**AIM OF THE TASK**
Using the listing below, set down each line from the line containing "(300, [(270, 465, 44, 26), (330, 468, 44, 26)], DEEP, 'dark" through the line containing "18)], GREEN, 'bush", both ends included, exactly and with nothing added.

**SUPPLIED MATERIAL**
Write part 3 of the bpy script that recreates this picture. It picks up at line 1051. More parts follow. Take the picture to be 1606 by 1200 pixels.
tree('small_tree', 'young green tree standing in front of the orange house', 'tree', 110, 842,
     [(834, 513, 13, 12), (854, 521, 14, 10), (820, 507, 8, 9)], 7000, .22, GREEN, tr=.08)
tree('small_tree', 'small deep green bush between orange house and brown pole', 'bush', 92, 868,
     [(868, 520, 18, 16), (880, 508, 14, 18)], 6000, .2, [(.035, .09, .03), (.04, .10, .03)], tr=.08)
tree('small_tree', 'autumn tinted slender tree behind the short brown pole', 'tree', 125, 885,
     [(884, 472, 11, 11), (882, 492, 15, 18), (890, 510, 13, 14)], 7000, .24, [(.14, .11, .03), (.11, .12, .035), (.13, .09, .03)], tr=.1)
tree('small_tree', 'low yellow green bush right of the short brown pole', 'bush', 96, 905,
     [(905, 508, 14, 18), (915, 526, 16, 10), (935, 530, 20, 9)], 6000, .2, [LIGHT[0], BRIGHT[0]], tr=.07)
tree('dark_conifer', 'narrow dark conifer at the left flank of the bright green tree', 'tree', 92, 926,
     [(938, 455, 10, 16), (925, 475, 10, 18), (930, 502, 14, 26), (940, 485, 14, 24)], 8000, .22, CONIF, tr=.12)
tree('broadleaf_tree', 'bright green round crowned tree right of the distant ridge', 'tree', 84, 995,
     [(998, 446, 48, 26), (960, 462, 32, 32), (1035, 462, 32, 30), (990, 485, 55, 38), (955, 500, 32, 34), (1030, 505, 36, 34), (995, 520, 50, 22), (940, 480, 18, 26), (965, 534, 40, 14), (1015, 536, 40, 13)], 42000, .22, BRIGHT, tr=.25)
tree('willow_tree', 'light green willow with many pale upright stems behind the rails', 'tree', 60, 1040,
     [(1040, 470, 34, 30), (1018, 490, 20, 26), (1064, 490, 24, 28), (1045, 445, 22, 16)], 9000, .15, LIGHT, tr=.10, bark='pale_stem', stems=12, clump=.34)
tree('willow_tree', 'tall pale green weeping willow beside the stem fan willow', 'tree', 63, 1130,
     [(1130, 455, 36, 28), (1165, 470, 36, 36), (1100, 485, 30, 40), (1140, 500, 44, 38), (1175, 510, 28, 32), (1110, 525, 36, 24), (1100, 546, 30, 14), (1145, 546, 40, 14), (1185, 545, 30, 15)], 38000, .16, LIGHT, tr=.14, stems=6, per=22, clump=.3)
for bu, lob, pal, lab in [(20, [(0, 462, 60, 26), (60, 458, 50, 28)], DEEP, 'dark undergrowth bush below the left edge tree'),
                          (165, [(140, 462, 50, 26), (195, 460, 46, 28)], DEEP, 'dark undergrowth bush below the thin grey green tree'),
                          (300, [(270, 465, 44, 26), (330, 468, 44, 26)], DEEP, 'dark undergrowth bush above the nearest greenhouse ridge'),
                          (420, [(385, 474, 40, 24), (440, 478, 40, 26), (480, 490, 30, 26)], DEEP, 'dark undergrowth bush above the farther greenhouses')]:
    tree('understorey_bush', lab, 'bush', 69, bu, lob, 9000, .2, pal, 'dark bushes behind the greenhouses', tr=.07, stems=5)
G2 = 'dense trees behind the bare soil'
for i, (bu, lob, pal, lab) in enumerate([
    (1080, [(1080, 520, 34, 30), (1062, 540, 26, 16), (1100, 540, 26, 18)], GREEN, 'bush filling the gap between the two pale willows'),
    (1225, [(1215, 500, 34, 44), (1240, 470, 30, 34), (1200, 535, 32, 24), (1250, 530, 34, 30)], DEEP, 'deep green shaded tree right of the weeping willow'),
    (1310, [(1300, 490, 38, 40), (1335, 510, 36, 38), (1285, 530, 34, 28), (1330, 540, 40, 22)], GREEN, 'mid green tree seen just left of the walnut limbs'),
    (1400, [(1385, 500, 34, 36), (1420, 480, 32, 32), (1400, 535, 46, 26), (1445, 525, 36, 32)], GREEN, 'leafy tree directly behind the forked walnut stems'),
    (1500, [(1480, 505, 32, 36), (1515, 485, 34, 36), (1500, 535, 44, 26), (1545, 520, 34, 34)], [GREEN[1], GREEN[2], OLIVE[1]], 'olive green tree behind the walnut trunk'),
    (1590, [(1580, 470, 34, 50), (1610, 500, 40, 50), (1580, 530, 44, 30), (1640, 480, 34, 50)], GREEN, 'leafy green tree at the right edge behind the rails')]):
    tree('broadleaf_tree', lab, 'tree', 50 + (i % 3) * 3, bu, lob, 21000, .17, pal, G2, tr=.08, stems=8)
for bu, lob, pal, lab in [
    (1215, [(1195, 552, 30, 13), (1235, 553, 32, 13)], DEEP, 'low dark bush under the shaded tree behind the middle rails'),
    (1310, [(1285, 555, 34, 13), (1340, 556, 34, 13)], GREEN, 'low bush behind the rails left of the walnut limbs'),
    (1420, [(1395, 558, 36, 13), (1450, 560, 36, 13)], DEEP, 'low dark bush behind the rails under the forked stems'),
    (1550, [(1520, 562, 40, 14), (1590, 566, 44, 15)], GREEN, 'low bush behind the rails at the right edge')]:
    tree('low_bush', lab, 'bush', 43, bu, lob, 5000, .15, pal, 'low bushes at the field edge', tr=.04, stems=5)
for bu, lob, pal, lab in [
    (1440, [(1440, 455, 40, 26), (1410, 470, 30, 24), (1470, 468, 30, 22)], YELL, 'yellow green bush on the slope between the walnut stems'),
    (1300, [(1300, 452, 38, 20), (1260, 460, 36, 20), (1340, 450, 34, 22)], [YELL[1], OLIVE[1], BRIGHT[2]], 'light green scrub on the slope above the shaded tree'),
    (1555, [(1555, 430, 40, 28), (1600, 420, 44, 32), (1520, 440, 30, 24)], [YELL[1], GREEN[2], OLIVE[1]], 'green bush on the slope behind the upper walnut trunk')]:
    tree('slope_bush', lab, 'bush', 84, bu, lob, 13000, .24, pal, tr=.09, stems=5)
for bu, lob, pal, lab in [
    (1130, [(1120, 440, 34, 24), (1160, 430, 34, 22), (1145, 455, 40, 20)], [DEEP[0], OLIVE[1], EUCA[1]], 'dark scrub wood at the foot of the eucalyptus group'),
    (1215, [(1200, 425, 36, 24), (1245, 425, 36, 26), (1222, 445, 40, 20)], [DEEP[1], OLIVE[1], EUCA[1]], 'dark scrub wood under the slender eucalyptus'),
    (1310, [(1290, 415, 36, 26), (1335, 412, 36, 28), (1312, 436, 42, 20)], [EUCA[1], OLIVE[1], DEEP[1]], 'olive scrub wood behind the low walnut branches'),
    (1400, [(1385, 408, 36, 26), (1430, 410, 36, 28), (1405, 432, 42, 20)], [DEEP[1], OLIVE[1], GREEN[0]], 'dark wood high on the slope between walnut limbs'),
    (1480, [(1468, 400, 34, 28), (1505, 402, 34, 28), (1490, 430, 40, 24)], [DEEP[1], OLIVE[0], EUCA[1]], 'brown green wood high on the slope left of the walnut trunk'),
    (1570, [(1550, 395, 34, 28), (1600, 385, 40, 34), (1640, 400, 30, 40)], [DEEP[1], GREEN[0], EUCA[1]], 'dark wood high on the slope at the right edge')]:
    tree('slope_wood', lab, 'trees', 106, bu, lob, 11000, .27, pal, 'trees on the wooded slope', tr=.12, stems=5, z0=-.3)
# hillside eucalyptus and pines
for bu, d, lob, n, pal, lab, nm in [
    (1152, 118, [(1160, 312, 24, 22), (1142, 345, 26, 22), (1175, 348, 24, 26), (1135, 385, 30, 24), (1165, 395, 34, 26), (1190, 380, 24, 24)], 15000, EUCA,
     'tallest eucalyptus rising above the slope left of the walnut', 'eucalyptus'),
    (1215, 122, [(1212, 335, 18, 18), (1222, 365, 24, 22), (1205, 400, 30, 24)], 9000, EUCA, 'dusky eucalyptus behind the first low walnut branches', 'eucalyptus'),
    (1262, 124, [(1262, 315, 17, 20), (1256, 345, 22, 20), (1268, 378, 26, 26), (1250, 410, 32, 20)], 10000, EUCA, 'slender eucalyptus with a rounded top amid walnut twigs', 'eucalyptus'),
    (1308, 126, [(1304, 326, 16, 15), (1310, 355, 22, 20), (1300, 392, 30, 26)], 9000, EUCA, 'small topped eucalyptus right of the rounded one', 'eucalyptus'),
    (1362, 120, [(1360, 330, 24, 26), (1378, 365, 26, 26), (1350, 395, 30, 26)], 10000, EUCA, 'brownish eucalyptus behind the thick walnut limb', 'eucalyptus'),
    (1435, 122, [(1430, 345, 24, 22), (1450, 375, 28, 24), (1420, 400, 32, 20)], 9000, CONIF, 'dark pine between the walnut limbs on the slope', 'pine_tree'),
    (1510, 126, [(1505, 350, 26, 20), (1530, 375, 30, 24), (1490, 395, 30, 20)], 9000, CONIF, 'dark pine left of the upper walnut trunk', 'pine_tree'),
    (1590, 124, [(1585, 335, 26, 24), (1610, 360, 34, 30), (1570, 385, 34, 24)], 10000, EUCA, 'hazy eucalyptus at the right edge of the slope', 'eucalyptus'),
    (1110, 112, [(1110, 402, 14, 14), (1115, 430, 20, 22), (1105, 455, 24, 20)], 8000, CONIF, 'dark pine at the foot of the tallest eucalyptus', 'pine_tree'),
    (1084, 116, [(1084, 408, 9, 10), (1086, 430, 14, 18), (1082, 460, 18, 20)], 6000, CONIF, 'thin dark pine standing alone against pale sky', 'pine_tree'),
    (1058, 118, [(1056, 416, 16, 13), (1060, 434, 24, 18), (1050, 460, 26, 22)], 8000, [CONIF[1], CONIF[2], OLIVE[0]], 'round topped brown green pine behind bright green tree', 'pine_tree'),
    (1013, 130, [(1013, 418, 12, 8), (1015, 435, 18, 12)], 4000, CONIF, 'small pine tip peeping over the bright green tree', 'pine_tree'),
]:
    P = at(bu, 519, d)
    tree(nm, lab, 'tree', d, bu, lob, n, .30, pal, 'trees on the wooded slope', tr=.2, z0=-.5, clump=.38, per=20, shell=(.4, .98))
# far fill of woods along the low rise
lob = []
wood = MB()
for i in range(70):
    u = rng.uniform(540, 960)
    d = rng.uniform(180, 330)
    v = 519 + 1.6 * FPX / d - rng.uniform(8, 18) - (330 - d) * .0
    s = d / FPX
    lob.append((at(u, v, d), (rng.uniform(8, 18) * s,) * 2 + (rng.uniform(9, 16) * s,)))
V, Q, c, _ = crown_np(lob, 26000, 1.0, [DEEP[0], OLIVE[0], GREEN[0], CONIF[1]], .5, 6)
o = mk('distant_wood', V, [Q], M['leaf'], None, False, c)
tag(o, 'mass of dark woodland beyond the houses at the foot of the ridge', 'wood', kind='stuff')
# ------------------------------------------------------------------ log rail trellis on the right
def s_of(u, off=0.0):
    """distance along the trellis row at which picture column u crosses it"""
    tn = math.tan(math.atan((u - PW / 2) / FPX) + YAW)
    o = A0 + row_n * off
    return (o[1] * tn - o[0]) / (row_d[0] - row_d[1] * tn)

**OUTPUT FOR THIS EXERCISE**
                          (300, [(270, 465, 44, 26), (330, 468, 44, 26)], DEEP, 'dark undergrowth bush above the nearest greenhouse ridge'),
                          (420, [(385, 474, 40, 24), (440, 478, 40, 26), (480, 490, 30, 26)], DEEP, 'dark undergrowth bush above the farther greenhouses')]:
    tree('understorey_bush', lab, 'bush', 69, bu, lob, 9000, .2, pal, 'dark bushes behind the greenhouses', tr=.07, stems=5)
G2 = 'dense trees behind the bare soil'
for i, (bu, lob, pal, lab) in enumerate([
    (1080, [(1080, 520, 34, 30), (1062, 540, 26, 16), (1100, 540, 26, 18)], GREEN, 'bush filling the gap between the two pale willows'),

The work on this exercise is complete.